REPUBLIKA.CO.ID, JAKARTA – JP Morgan memproyeksikan pasar modal Indonesia akan lebih mentereng pada 2026 mendatang. Perusahaan bank investasi asal AS tersebut memperkirakan Indeks Harga Saham Gabungan (IHSG) bisa menembus level 10.000 pada tahun depan.
Head of Indonesia Research & Strategy JP Morgan Indonesia Henry Wibowo mengatakan, proyeksi tersebut seiring dengan terlewatinya masa transisi politik pada 2025 dan peran Badan Pengelola Investasi Daya Anagata Nusantara (BPI Danantara) yang akan lebih optimal.
“Setelah tahun transisi politik di tahun 2025, kami memperkirakan prospek ekuitas Indonesia yang lebih cerah di tahun 2026. Kami memperkirakan belanja Pemerintah yang lebih tinggi, baik dari anggaran fiskal maupun Danantara akan mendorong pertumbuhan ekonomi dan konsumsi domestik, didukung oleh perbaikan kondisi makro global dan meredanya ketegangan geopolitik,” tulis Henry dalam laporan terbaru JP Morgan bertajuk ‘Indonesia Equity 2026 Outlook’ yang diterima Republika, Selasa (2/12/2025).
Henry menerangkan, pihaknya menetapkan target dasar IHSG pada akhir 2026 yakni sekitar 9.100—9.200, berdasarkan asumsi pertumbuhan laba per saham (EPS) sebesar 8 persen dan rasio harga terhadap pendapatan atau valuasi P/E 15 kali.

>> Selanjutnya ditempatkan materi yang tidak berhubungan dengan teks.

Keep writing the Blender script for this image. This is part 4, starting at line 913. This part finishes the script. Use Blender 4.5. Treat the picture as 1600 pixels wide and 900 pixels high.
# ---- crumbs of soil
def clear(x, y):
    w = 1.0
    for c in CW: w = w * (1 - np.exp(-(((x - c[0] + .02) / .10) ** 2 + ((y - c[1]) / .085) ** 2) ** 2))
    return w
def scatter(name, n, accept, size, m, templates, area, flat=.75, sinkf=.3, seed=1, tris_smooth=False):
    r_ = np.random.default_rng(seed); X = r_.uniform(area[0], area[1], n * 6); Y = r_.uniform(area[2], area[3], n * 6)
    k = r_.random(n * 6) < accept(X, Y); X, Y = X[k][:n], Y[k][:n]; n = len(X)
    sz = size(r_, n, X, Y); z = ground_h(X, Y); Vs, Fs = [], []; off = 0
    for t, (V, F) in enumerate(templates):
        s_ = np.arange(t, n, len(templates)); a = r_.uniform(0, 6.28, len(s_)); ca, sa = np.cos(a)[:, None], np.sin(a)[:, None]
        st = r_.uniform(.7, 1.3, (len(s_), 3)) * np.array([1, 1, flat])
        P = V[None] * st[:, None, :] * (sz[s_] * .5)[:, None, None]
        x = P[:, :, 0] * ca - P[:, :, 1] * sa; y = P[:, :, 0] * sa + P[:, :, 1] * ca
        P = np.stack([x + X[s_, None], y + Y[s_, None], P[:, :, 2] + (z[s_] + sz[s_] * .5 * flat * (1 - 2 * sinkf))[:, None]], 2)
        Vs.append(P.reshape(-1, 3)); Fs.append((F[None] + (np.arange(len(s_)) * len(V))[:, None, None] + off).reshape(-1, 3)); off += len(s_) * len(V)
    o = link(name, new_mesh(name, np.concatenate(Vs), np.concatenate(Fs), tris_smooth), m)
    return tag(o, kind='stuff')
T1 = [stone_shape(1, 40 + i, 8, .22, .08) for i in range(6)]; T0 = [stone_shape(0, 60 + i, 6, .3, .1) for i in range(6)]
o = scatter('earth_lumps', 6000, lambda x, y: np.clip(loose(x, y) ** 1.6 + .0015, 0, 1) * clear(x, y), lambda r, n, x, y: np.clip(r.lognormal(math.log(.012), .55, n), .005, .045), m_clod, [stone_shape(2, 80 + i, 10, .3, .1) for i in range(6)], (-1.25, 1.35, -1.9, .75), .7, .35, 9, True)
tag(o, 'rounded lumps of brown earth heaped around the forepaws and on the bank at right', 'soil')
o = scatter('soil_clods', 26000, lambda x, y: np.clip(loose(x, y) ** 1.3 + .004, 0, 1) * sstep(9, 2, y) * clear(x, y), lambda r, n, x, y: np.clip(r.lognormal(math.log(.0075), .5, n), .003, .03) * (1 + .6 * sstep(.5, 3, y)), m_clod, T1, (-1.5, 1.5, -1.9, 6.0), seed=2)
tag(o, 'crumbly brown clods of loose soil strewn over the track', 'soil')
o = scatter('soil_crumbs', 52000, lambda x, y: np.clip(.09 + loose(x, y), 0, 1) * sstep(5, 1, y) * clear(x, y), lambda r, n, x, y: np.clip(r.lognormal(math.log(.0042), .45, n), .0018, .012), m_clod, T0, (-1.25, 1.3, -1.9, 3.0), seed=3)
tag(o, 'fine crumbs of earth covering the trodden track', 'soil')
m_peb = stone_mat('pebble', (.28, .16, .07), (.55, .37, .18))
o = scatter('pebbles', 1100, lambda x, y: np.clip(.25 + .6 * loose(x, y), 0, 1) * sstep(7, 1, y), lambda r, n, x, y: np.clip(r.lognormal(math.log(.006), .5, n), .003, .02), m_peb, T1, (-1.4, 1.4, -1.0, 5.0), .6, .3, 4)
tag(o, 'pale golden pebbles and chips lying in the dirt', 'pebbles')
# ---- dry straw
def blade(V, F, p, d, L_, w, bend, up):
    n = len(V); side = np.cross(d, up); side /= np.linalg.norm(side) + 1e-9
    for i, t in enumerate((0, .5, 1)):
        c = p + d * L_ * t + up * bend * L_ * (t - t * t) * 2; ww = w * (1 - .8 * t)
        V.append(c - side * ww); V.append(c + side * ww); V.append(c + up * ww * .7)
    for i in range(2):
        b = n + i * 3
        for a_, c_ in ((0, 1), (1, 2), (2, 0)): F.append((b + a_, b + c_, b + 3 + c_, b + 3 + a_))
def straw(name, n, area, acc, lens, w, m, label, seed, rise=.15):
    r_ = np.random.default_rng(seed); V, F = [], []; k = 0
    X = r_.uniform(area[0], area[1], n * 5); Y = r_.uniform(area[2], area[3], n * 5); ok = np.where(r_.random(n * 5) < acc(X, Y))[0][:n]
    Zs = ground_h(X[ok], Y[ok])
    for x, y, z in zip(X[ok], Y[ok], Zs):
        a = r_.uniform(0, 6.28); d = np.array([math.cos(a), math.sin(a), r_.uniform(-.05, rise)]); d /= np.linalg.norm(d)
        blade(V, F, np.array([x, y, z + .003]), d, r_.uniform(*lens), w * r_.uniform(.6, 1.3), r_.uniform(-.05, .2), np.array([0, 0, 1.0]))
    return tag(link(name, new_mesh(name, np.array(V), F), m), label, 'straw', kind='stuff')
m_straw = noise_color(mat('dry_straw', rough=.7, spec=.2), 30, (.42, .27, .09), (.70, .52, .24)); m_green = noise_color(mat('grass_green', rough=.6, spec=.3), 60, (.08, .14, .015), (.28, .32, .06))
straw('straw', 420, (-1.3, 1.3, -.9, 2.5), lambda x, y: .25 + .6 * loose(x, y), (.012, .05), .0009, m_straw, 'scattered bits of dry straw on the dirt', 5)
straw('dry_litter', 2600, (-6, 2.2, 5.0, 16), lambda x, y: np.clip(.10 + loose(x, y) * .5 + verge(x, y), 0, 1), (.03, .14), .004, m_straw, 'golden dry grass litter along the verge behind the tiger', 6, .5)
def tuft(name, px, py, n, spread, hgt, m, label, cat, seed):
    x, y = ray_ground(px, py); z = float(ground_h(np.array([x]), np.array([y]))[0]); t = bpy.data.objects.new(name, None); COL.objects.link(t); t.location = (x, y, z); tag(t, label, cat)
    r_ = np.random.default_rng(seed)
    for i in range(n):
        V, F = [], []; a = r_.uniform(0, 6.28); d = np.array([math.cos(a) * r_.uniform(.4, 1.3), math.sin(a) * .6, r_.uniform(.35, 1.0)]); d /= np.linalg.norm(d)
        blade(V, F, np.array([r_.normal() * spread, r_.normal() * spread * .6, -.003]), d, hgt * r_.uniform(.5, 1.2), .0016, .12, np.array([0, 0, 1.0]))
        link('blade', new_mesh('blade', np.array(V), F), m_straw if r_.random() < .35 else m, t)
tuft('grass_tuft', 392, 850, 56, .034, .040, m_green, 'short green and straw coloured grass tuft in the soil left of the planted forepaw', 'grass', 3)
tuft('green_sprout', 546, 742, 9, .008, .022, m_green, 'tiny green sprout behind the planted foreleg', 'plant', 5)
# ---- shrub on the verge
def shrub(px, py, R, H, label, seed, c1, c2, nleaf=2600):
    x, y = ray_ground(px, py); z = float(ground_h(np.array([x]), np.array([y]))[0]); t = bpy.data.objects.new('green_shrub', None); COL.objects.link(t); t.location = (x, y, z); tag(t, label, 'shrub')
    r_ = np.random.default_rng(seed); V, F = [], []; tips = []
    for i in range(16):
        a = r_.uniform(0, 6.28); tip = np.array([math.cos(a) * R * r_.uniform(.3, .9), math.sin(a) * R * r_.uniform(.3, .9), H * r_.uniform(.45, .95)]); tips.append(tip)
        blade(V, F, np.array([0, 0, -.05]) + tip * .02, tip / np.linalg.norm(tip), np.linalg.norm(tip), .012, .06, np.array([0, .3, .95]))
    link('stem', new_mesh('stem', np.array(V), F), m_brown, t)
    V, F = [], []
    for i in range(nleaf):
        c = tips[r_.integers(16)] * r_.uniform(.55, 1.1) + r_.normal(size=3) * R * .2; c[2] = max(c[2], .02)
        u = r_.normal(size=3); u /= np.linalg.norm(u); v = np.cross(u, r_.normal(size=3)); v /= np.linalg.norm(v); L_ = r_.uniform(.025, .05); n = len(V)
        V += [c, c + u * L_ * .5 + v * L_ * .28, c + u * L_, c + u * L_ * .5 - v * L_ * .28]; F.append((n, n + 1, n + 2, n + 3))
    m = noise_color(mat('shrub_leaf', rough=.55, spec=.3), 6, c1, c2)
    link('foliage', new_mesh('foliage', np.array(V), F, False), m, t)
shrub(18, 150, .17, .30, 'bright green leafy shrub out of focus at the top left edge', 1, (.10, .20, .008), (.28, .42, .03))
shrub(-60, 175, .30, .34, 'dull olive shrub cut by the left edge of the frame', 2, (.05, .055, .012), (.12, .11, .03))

“Dengan asumsi pull and bear case masing-masing sebesar 10.000 dan 7.800,” ungkapnya.
Henry menuturkan, JP Morgan terus memperkirakan tren pelonggaran moneter yang berlanjut. Hal itu seiring dengan proyeksi bahwa Bank Indonesia (BI) bakal melanjutkan pemangkasan suku bunga acuan/BI Rate pada tahun depan, menyusul telah diturunkannya BI Rate sebanyak 125 basis poin (bps) sepanjang berjalannya tahun 2025.
“Karena kami memperkirakan pemangkasan suku bunga acuan BI sebesar 50 bps tahun depan dengan prospek likuiditas sistem yang membaik,” ujarnya.
Menurut prediksinya, defisit transaksi berjalan diperkirakan tetap terkendali di bawah 1 persen dari Produk Domestik Bruto (PDB). Risiko penurunan utama adalah volatilitas rupiah, yang dapat merusak kepercayaan bisnis/konsumen dan mendorong arus keluar jika depresiasi berlanjut.
“Sektor-sektor utama OW (overweight) kami memasuki tahun depan adalah industri, material, barang konsumsi pokok (non siklikal), barang konsumsi diskresioner (siklikal), dan properti,” terangnya.